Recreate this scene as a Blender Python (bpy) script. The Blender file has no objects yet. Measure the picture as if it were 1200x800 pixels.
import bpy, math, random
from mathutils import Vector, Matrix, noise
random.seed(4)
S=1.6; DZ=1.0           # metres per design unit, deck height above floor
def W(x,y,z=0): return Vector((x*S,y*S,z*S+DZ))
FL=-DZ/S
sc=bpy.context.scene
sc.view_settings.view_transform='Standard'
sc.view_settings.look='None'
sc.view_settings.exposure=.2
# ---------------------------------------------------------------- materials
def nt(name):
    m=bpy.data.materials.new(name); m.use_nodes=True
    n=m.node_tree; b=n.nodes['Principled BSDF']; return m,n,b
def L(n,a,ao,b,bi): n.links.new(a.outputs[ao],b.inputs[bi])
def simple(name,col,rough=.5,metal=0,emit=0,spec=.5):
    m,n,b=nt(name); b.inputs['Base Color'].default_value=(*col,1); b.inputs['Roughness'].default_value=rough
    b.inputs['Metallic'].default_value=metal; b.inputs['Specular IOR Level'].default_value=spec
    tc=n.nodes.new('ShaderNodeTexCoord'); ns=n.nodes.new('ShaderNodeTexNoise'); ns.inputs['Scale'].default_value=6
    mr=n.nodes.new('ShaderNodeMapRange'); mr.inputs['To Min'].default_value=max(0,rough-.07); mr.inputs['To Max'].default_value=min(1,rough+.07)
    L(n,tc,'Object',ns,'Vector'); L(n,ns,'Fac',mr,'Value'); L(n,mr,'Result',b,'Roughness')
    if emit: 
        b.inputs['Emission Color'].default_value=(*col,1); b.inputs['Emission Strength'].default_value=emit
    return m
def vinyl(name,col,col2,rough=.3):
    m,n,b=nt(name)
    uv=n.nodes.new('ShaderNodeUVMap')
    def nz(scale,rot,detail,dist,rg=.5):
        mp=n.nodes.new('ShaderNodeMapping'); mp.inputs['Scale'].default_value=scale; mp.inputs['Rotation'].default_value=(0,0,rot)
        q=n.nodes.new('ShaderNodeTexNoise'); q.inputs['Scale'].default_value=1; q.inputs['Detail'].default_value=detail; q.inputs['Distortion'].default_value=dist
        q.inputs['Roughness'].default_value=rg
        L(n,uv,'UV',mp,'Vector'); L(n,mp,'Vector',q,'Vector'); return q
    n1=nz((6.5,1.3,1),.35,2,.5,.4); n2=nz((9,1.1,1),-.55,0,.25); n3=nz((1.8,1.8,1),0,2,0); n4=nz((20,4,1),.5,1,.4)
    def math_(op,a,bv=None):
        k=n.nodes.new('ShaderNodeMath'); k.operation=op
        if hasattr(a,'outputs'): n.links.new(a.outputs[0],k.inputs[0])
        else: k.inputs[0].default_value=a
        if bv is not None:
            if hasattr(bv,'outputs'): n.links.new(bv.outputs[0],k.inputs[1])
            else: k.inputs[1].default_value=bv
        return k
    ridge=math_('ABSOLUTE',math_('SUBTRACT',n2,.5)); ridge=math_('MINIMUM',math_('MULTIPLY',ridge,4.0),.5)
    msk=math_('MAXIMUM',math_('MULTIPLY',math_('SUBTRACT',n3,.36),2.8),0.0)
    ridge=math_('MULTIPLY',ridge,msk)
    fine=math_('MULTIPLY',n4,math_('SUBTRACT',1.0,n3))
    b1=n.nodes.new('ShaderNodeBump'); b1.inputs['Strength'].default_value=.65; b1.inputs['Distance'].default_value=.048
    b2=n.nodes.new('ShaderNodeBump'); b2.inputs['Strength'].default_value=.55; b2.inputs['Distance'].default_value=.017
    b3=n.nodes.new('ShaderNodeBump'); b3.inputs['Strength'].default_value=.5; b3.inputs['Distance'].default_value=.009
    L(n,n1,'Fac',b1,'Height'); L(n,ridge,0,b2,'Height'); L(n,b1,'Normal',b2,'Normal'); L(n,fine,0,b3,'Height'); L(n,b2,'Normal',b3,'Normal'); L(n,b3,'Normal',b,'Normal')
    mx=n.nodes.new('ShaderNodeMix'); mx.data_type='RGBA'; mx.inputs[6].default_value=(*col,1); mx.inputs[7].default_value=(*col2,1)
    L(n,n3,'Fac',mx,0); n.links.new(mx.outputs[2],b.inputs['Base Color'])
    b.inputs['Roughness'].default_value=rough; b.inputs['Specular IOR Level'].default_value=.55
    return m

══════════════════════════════

*Stated goal*
Reproduce each line of the material above precisely.

*Correct output*
Recreate this scene as a Blender Python (bpy) script. The Blender file has no objects yet. Measure the picture as if it were 1200x800 pixels.
import bpy, math, random
from mathutils import Vector, Matrix, noise
random.seed(4)
S=1.6; DZ=1.0           # metres per design unit, deck height above floor
def W(x,y,z=0): return Vector((x*S,y*S,z*S+DZ))
FL=-DZ/S
sc=bpy.context.scene
sc.view_settings.view_transform='Standard'
sc.view_settings.look='None'
sc.view_settings.exposure=.2
# ---------------------------------------------------------------- materials
def nt(name):
    m=bpy.data.materials.new(name); m.use_nodes=True
    n=m.node_tree; b=n.nodes['Principled BSDF']; return m,n,b
def L(n,a,ao,b,bi): n.links.new(a.outputs[ao],b.inputs[bi])
def simple(name,col,rough=.5,metal=0,emit=0,spec=.5):
    m,n,b=nt(name); b.inputs['Base Color'].default_value=(*col,1); b.inputs['Roughness'].default_value=rough
    b.inputs['Metallic'].default_value=metal; b.inputs['Specular IOR Level'].default_value=spec
    tc=n.nodes.new('ShaderNodeTexCoord'); ns=n.nodes.new('ShaderNodeTexNoise'); ns.inputs['Scale'].default_value=6
    mr=n.nodes.new('ShaderNodeMapRange'); mr.inputs['To Min'].default_value=max(0,rough-.07); mr.inputs['To Max'].default_value=min(1,rough+.07)
    L(n,tc,'Object',ns,'Vector'); L(n,ns,'Fac',mr,'Value'); L(n,mr,'Result',b,'Roughness')
    if emit: 
        b.inputs['Emission Color'].default_value=(*col,1); b.inputs['Emission Strength'].default_value=emit
    return m
def vinyl(name,col,col2,rough=.3):
    m,n,b=nt(name)
    uv=n.nodes.new('ShaderNodeUVMap')
    def nz(scale,rot,detail,dist,rg=.5):
        mp=n.nodes.new('ShaderNodeMapping'); mp.inputs['Scale'].default_value=scale; mp.inputs['Rotation'].default_value=(0,0,rot)
        q=n.nodes.new('ShaderNodeTexNoise'); q.inputs['Scale'].default_value=1; q.inputs['Detail'].default_value=detail; q.inputs['Distortion'].default_value=dist
        q.inputs['Roughness'].default_value=rg
        L(n,uv,'UV',mp,'Vector'); L(n,mp,'Vector',q,'Vector'); return q
    n1=nz((6.5,1.3,1),.35,2,.5,.4); n2=nz((9,1.1,1),-.55,0,.25); n3=nz((1.8,1.8,1),0,2,0); n4=nz((20,4,1),.5,1,.4)
    def math_(op,a,bv=None):
        k=n.nodes.new('ShaderNodeMath'); k.operation=op
        if hasattr(a,'outputs'): n.links.new(a.outputs[0],k.inputs[0])
        else: k.inputs[0].default_value=a
        if bv is not None:
            if hasattr(bv,'outputs'): n.links.new(bv.outputs[0],k.inputs[1])
            else: k.inputs[1].default_value=bv
        return k
    ridge=math_('ABSOLUTE',math_('SUBTRACT',n2,.5)); ridge=math_('MINIMUM',math_('MULTIPLY',ridge,4.0),.5)
    msk=math_('MAXIMUM',math_('MULTIPLY',math_('SUBTRACT',n3,.36),2.8),0.0)
    ridge=math_('MULTIPLY',ridge,msk)
    fine=math_('MULTIPLY',n4,math_('SUBTRACT',1.0,n3))
    b1=n.nodes.new('ShaderNodeBump'); b1.inputs['Strength'].default_value=.65; b1.inputs['Distance'].default_value=.048
    b2=n.nodes.new('ShaderNodeBump'); b2.inputs['Strength'].default_value=.55; b2.inputs['Distance'].default_value=.017
    b3=n.nodes.new('ShaderNodeBump'); b3.inputs['Strength'].default_value=.5; b3.inputs['Distance'].default_value=.009
    L(n,n1,'Fac',b1,'Height'); L(n,ridge,0,b2,'Height'); L(n,b1,'Normal',b2,'Normal'); L(n,fine,0,b3,'Height'); L(n,b2,'Normal',b3,'Normal'); L(n,b3,'Normal',b,'Normal')
    mx=n.nodes.new('ShaderNodeMix'); mx.data_type='RGBA'; mx.inputs[6].default_value=(*col,1); mx.inputs[7].default_value=(*col2,1)
    L(n,n3,'Fac',mx,0); n.links.new(mx.outputs[2],b.inputs['Base Color'])
    b.inputs['Roughness'].default_value=rough; b.inputs['Specular IOR Level'].default_value=.55
    return m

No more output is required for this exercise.